There is a strange feeling that settles on you within the first half hour of the new Disney Pirates of the Caribbean film. And it’s not the presence of the reputationally tarnished Johnny Depp as a comedy alcoholic. Nor is it the laboured joke about the scientific Beauty-and-the-Beast-Belle-like heroine Carina being confused with a prostitute by the pirates. “I’m a HOROLOGIST.” Or even one of the two other women in the film with a speaking part being the fat, ugly and ginger one Sparrow is forced to marry. No, it is not quite any of those things.
What weirds you out is the realisation that you’re watching a comedy lavishly recreating the peak of the slave trade-era Caribbean and there’s not a single reference to it anywhere. Not in the crowd of entirely white people running around as the pirate gang come to rescue Jack Sparrow from a hanging. Not when the Royal Navy ship turns up with its nasty captain boasting about how the British Empire rules the waves.
Now you might say, it’s taken you five films to notice this? And in a film full of magic curses and ghosts? Twitter fans inform me there’ve even been references to Sparrow’s opposition to slavery in earlier films, though one is in a deleted scene. Oh and just to declare all the facts, there are at least two black pirates in the crew in this latest film. Hurrah. If you read my column in January you’d remember how I praised Disney for how far it’s embedded progressive values in films such as Moana.
But what POTC5 reveals is an interesting challenge around mainstream culture. Does selective whitewashing matter? I mean, it’s just a summer blockbuster, right?

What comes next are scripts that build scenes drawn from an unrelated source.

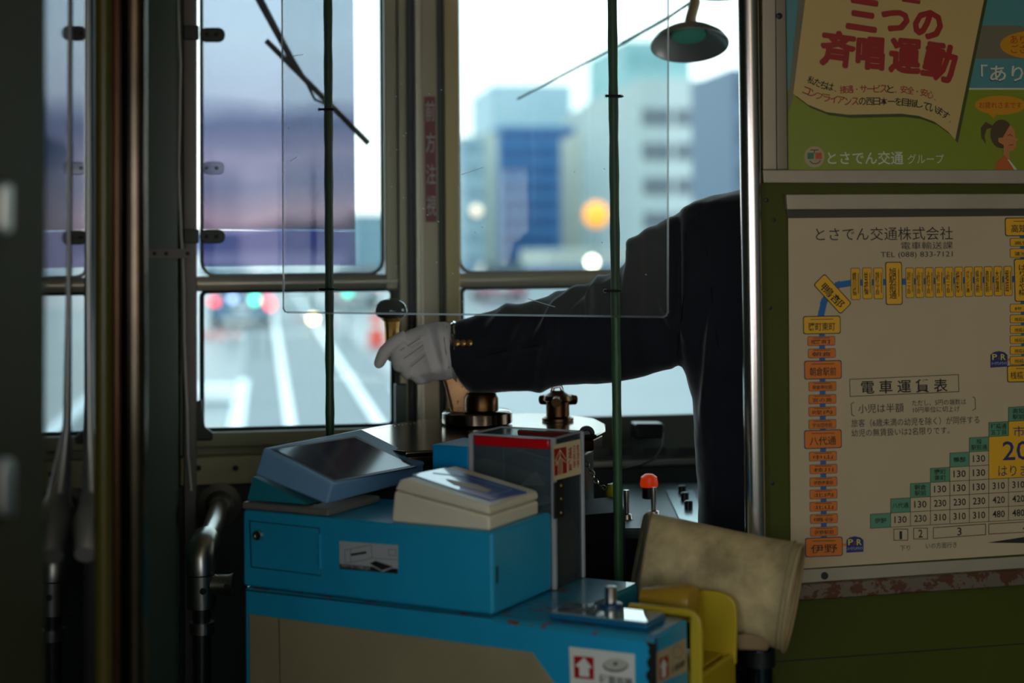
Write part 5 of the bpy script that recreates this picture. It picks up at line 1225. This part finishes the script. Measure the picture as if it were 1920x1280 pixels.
car(668, 640, 56, 1.7, (170, 180, 184), 'silver car ahead right of the left green pole')
car(945, 560, 60, 1.8, (190, 110, 130), 'dull red car passing in the right pane above the sleeve')
# checkered works barrier and red barriers
def barrier(px0, px1, py0, py1, d, label):
    a = P(px0, py0, d); b = P(px1, py1, d); e_ = empty('works_barrier', (a.x, a.y, GZ), label, 'barrier')
    n, m2 = 7, 3; dx = (b.x - a.x) / n; dz = (b.z - a.z) / m2
    proto = {}
    for i in range(n):
        for j in range(m2):
            key = (i + j) % 2; mm = mat('barrier red', (226, 60, 56), .5) if key else mat('barrier white', (230, 225, 220), .5)
            if key not in proto:
                proto[key] = (MB().box(a.x + dx * i, a.x + dx * (i + 1), a.y, a.y + .04, a.z + dz * (j + 1), a.z + dz * j).build('square_panel', mm, e_), i, j)
            else:
                o_, i0, j0 = proto[key]; c = o_.copy(); C.objects.link(c); c.parent = e_; c.location = (dx * (i - i0), 0, dz * (j - j0))
    for x in (a.x + .05, b.x - .05): MB().box(x - .03, x + .03, a.y + .041, a.y + .09, GZ, a.z).build('leg', 'steel', e_)
barrier(376, 456, 622, 676, 37, 'red and white checkered works barrier at left of the lower pane')
for k, (x0, x1, y0, y1, d) in enumerate(((690, 722, 588, 650, 34), (606, 628, 618, 650, 42), (553, 572, 610, 640, 46))):
    a = P(x0, y0, d); b = P(x1, y1, d); xm = (a.x + b.x) / 2; hgt = a.z - GZ; w_ = (b.x - a.x) / 2
    e_ = MB().lathe((xm, a.y, GZ), UP, [(w_ * 1.1, 0), (w_ * 1.1, .05), (w_, .06), (w_ * .85, hgt * .6), (w_ * .5, hgt * .97), (.02, hgt)], 16).build('traffic_drum', mat('drum red', (228, 84, 66), .5), smooth=True)
    MB().lathe((xm, a.y, GZ + hgt * .55), UP, [(w_ * .90, 0), (w_ * .87, hgt * .12)], 16, cap=False).build('white_band', 'white', e_, smooth=True)
    tag(e_, ('large red road works drum beside the windscreen post', 'red road works drum left of the driver hand behind the green pole', 'small red road works drum left of the green pole')[k], 'traffic drum')
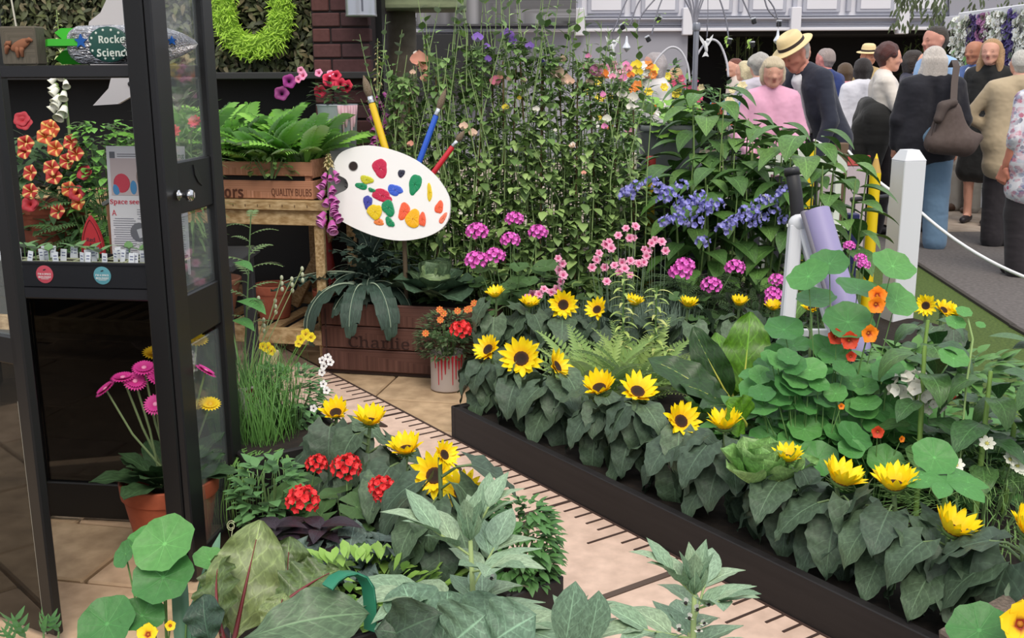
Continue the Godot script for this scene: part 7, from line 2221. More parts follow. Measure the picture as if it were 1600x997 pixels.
# ---------------------------------------------------------------- the left bed and the plants nearest the viewer
func make_left() -> void:
	var black := mat("black_timber", 34, 30, 31, 0.65)
	var soil := mat("soil", 46, 36, 28, 1.0)
	var px := Basis(V, UP, U)
	var trough := func(lab: String, u0: float, u1: float, v0: float, v1: float, h: float):
		var t := thing("black_planter", lab, "planter", pv((u0 + u1) / 2, (v0 + v1) / 2, 0.005))
		var w := v1 - v0
		var l := u1 - u0
		for q in [[Vector3(w / 2, h / 2, 0), Vector3(0.02, h, l)], [Vector3(-w / 2, h / 2, 0), Vector3(0.02, h, l)], [Vector3(0, h / 2, l / 2), Vector3(w, h, 0.02)], [Vector3(0, h / 2, -l / 2), Vector3(w, h, 0.02)]]:
			part(t, "side", boxm(q[1], 0.004), black, Transform3D(px, px * q[0]))
		part(t, "soil", boxm(Vector3(w - 0.01, 0.02, l - 0.01)), soil, Transform3D(px, UP * (h - 0.025)))
		return t
	trough.call("black planter of sunflowers and red geraniums left of the ruler path", 0.88, 1.66, 0.6, 1.0, 0.11)
	trough.call("tall black planter of chives beside the greenhouse door", 0.42, 0.82, 0.62, 0.98, 0.26)
	trough.call("black planter of pale green purslane in front of the geraniums", 1.5, 1.72, 0.74, 1.3, 0.12)
	trough.call("small square black pot of mint at the path edge", 1.6, 1.76, 0.5, 0.66, 0.12)
	# sunflowers
	var lf := [
		[525, 648, Vector3(0.0, 0.85, 0.5), 0.06, "sunflower at the back of the left bed, leftmost of that row"],
		[578, 663, Vector3(0.1, 1.0, 0.2), 0.064, "sunflower seen side on, second in the left bed row"],
		[635, 707, Vector3(-0.05, 1.0, 0.3), 0.064, "tightly cupped sunflower in the middle of the left bed row"],
		[680, 745, Vector3(-0.1, 0.6, 0.8), 0.07, "open sunflower with dark disc in the left bed"],
		[722, 771, Vector3(0.05, 0.7, 0.7), 0.064, "nearest sunflower of the left bed behind the broad bean"],
		[692, 712, Vector3(0.6, 0.5, 0.5), 0.04, "small drooping sunflower under the cupped one of the left bed"]]
	for k in lf.size():
		var q: Array = lf[k]
		var hp := onv(q[0], q[1], 0.7 if k < 5 else 0.78)
		sunflower(flat(hp + V * 0.03, 0.1), hp, q[2].normalized(), q[3], 80 + k, q[4], "", Vector3(0.35, 0, 0.9).normalized(), 15, 1.0)
	# red geraniums
	geranium(pv(1.3, 0.88, 0.1), [at(473, 781, 2.82), at(541, 730, 2.95)], 0.039, "red", "red geranium with the largest red head low in the left bed", 12, 0.12, 0.045)
	geranium(pv(1.05, 0.9, 0.1), [at(495, 725, 3.08)], 0.028, "red", "red geranium with a small half hidden head beside the mint", 8, 0.09, 0.045)
	geranium(pv(1.4, 0.75, 0.1), [at(596, 760, 2.8), at(600, 772, 2.8)], 0.03, "red", "red geranium with a crumpled head under the open sunflower", 8, 0.09, 0.04)
	bush("mint_plant", "soft green mint at the left side of the red geraniums", "herb", pv(1.0, 0.98, 0.1), Vector3(0.1, 0.2, 0.1), 180, leafm("ovate", 0.045, 0.03, {"nl": 4, "nw": 3}), mat("mint", 96, 142, 86, 0.6, {"back": 0.3}), Vector2(0.8, 1.2), 0.5, 0.35, 8, 120)
	# frilly kale and purple basil
	for q in [[535, 775, 2.66, "frilly blue green kale between the red geranium heads"], [608, 755, 2.7, "small frilly kale under the crumpled red geranium"]]:
		var b := flat(at(q[0], q[1] + 40, q[2]), 0.1)
		var t := thing("frilly_kale", q[3], "kale", b)
		rng.seed = int(q[0])
		for k in 14:
			var a := k * 2.4
			part(t, "leaf", leafm("obovate", 0.16, 0.075, {"wave": 0.22, "freq": 5.0, "nl": 14, "nw": 7, "droop": 0.6}), leafmat("frill", 132, 158, 148, 0.6, 2, 0.75, 0.2), tf(UP * 0.03, Vector3(cos(a), rf(0.9, 2.2), sin(a)), UP, rf(0.8, 1.2)))
	for q in [[430, 810, 2.75, "purple leaved basil left of the largest red geranium head"], [500, 805, 2.75, "purple leaved basil right of the largest red geranium head"]]:
		var t := thing("purple_basil", q[3], "herb", flat(at(q[0], q[1], q[2]), 0.1))
		rng.seed = int(q[0])
		for k in 22:
			var a := k * 2.4
			part(t, "leaf", leafm("ovate", 0.11, 0.062, {"droop": 0.9, "fold": 0.2, "nl": 7}), leafmat("basil_purple", 66, 52, 66, 0.45, 0, 0.75, 0.15), tf(UP * (0.03 + 0.12 * k / 22.0), Vector3(cos(a), 0.5, sin(a)), UP, rf(0.7, 1.1)))
	# purslane and mint pot
	bush("purslane", "bright pale green purslane spreading over the black planter rim", "salad", pv(1.61, 1.0, 0.11), Vector3(0.27, 0.12, 0.12), 420, leafm("obovate", 0.05, 0.026, {"nl": 4, "nw": 3, "droop": 0.2}), mat("purslane", 144, 186, 86, 0.5, {"back": 0.4}), Vector2(0.7, 1.15), 0.9, 0.35, 8, 220)
	bush("mint_bush", "dense dark green mint growing in the small square pot", "herb", pv(1.68, 0.57, 0.11), Vector3(0.1, 0.2, 0.1), 560, leafm("ovate", 0.042, 0.02, {"nl": 4, "nw": 3, "droop": 0.7}), mat("mint_dark", 78, 126, 64, 0.55, {"back": 0.3}), Vector2(0.7, 1.1), 0.3, 0.35, 8, 140)
	# chives, spring onions, violas
	var cp := pv(0.6, 0.84, 0.24)
	var t := thing("chives", "clump of fine grassy chives spilling out of the tall planter", "chives", cp)
	rng.seed = 14
	var xs := []
	for k in 480:
		var a := rf(0, TAU)
		var r := sqrt(rf(0, 1)) * 0.13
		xs.append(tf(Vector3(cos(a) * r * 0.9, 0, sin(a) * r), Vector3(cos(a) * rf(-0.2, 0.7) + rf(-0.25, 0.25), 1, sin(a) * rf(-0.2, 0.7)), Vector3(cos(a), 0.2, sin(a)), rf(0.5, 1.25)))
	many(t, "foliage", leafm("blade", 0.27, 0.004, {"nl": 8, "nw": 3, "droop": 0.8}), mat("chive", 92, 142, 62, 0.5, {"back": 0.3}), xs)
	xs = []
	for k in 60:
		xs.append(tf(Vector3(rf(-0.12, 0.1), 0.0, rf(0.1, 0.15)), Vector3(rf(-0.5, 0.5), 0.5, 1), UP, rf(0.8, 1.3)))
	many(t, "trailing_blades", leafm("blade", 0.3, 0.004, {"nl": 10, "nw": 3, "droop": 2.5}), mat("chive2", 110, 156, 78, 0.5, {"back": 0.3}), xs)
	t = thing("spring_onion", "tall green spring onions beside the greenhouse post", "spring onion", flat(at(386, 640, 3.5), 0.26))
	for k in 12:
		var a := k * 2.4
		part(t, "leaf", leafm("blade", 0.4, 0.016, {"nl": 8, "nw": 3, "droop": 0.35, "fold": 0.6}), mat("onion", 116, 160, 84, 0.45, {"back": 0.3}), tf(Vector3(cos(a) * 0.015, 0, sin(a) * 0.015), Vector3(cos(a) * 0.22, 1, sin(a) * 0.22), UP, rf(0.7, 1.15)))
	bush("viola_foliage", "leafy herb clump right of the chives with small white violas", "herb", pv(0.54, 0.73, 0.24), Vector3(0.13, 0.2, 0.11), 420, leafm("ovate", 0.036, 0.018, {"nl": 3, "nw": 3}), mat("viola_leaf", 96, 138, 84, 0.55, {"back": 0.3}))
	var vb: Node = get_child(get_child_count() - 1)
	for q in [[503, 563], [512, 558], [506, 572], [503, 582], [505, 600], [510, 610], [490, 638], [516, 566]]:
		part(vb, "flower", daisy_mesh("viola", 5, lin(240, 236, 230), lin(246, 244, 246), lin(60, 44, 70), 0.5), vcm(), tf(at(q[0], q[1], 3.42) - vb.position, Vector3(rf(-0.4, 0.6), 0.3, 1), UP, 0.014))
	t = thing("yellow_viola", "yellow violas on thin stems above the chives", "viola", pv(0.5, 0.84, 0.24))
	for q in [[478, 522, 0.02], [470, 530, 0.018], [486, 527, 0.018], [466, 537, 0.014], [418, 543, 0.02], [424, 548, 0.018], [411, 541, 0.016]]:
		var p := at(q[0], q[1], 3.5) - t.position
		part(t, "flower", daisy_mesh("viola_y", 5, lin(236, 196, 20), lin(244, 222, 40), lin(180, 130, 20), 0.55), vcm(), tf(p, Vector3(rf(-0.4, 0.4), 0.3, 1), UP, q[2]))
		stem_of(t, [Vector3(rf(-0.03, 0.03), 0, 0), p * 0.6, p], 0.0016, mat("chive", 92, 142, 62, 0.5))
	t = thing("plant_buds", "tall thin stems with pale lavender buds in front of the bench", "flowers", pv(0.5, 0.9, 0.24))
	for q in [[472, 420], [456, 436], [430, 470], [440, 434], [404, 466], [412, 500]]:
		var p := at(q[0], q[1], 3.6) - t.position
		stem_of(t, [Vector3(rf(-0.05, 0.05), 0, 0), p * 0.5 + Vector3(rf(-0.03, 0.03), 0, 0), p], 0.0018, mat("bud_stem", 128, 140, 92, 0.6))
		for k in 3:
			var bm := MB.new()
			bm.ball(Transform3D(), Vector3(0.006, 0.009, 0.006), 7, 5)
			part(t, "bud", bm.done(), mat("bud", 190, 196, 166, 0.7), Transform3D(Basis.IDENTITY, p - UP * 0.02 * k))
	# seed company card
	t = thing("seed_card", "white plant card with a round dark red badge among the chives", "sign", at(392, 628, 3.42))
	var cb := Basis(UP, 0.15) * Basis(Vector3.BACK, 0.15)
	part(t, "card", boxm(Vector3(0.06, 0.1, 0.003)), mat("card_white", 222, 218, 212, 0.6), Transform3D(cb, Vector3.ZERO))
	var dm := MB.new()
	dm.ball(Transform3D(cb, cb * Vector3(0.008, 0.02, 0.002)), Vector3(0.025, 0.025, 0.0015), 20, 6)
	part(t, "badge", dm.done(), mat("badge_red", 118, 40, 42, 0.6))
	text(t, "Grow", 0.016, Transform3D(cb, cb * Vector3(0.008, 0.026, 0.004)), mat("card_white", 222, 218, 212, 0.6))
	text(t, "Co.", 0.016, Transform3D(cb, cb * Vector3(0.008, 0.01, 0.004)), mat("card_white", 222, 218, 212, 0.6))
	rod(t, "stake", [Vector3(0, -0.05, -0.004), Vector3(0, at(392, 628, 3.42).y * -1.0 + 0.25, -0.004)], 0.004, mat("stake", 92, 78, 60, 0.8))
	# pale stake
	t = thing("pale_board_stake", "pale wooden board leaning behind the chives", "board")
	bar(t, "board", at(402, 620, 3.75), at(424, 545, 3.8), 0.06, 0.018, mat("pale_pine", 200, 184, 140, 0.75), 0.003, Vector3(0, 0, 1))
	# fennel-like plant at the greenhouse post
	t = thing("fennel", "fine leaved fennel stem right of the greenhouse post", "herb", flat(at(378, 640, 3.6), 0.26))
	var ft := at(392, 335, 3.6) - t.position
	stem_of(t, [Vector3.ZERO, ft * 0.5, ft], [0.004, 0.003, 0.002], mat("ger_stem", 96, 128, 76, 0.6))
	for k in 16:
		var f := 0.45 + 0.55 * k / 16.0
		var a := k * 2.4
		part(t, "frond", frondm(0.12, 0.05, 9, 0.9), mat("fennel", 112, 140, 84, 0.6, {"back": 0.3}), tf(ft * f, Vector3(cos(a), 0.6, sin(a)), UP, rf(0.7, 1.2)))
	for q in [[378, 410, 0.07], [385, 470, 0.1], [376, 500, 0.08]]:
		part(t, "leaf", leafm("ovate", 0.13, 0.08, {"droop": 0.9}), leafmat("nas_leaf2", 106, 174, 96, 0.5, 1, 0.62, 0.4), tf(at(q[0] - 12, q[1], 3.55) - t.position, Vector3(1, 0.2, 0.6), UP, q[2] / 0.1))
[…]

The films were spawned from one of Walt Disney’s original rides at Disneyland. Right through till 1996 visitors rode in boats through a sacking of a Caribbean town, with audio-animatronic screaming women being chased by leering pirates and auctioned off as sex slaves. Seriously. It really didn’t bother people. I visited several times over my childhood and like all girls growing up in the 1970s and ’80s I avoided thinking about what it represented. So much film and TV entertainment in my youth was full of what teens would now call “rapey-ness”. And 21 years on from its
disappearance I enjoy freaking out younger people by describing the ride’s original tastelessness. Ask yourself, would it be okay to have it back now? Really? Thought not.
When Disney finally decided the raping-women sequence was outdated, I reported on it while the BBC’s LA correspondent. In a triumph of efficient repurposing the women would still flee the pirates but holding plates of delicious food. So THAT’S what the pirates were after.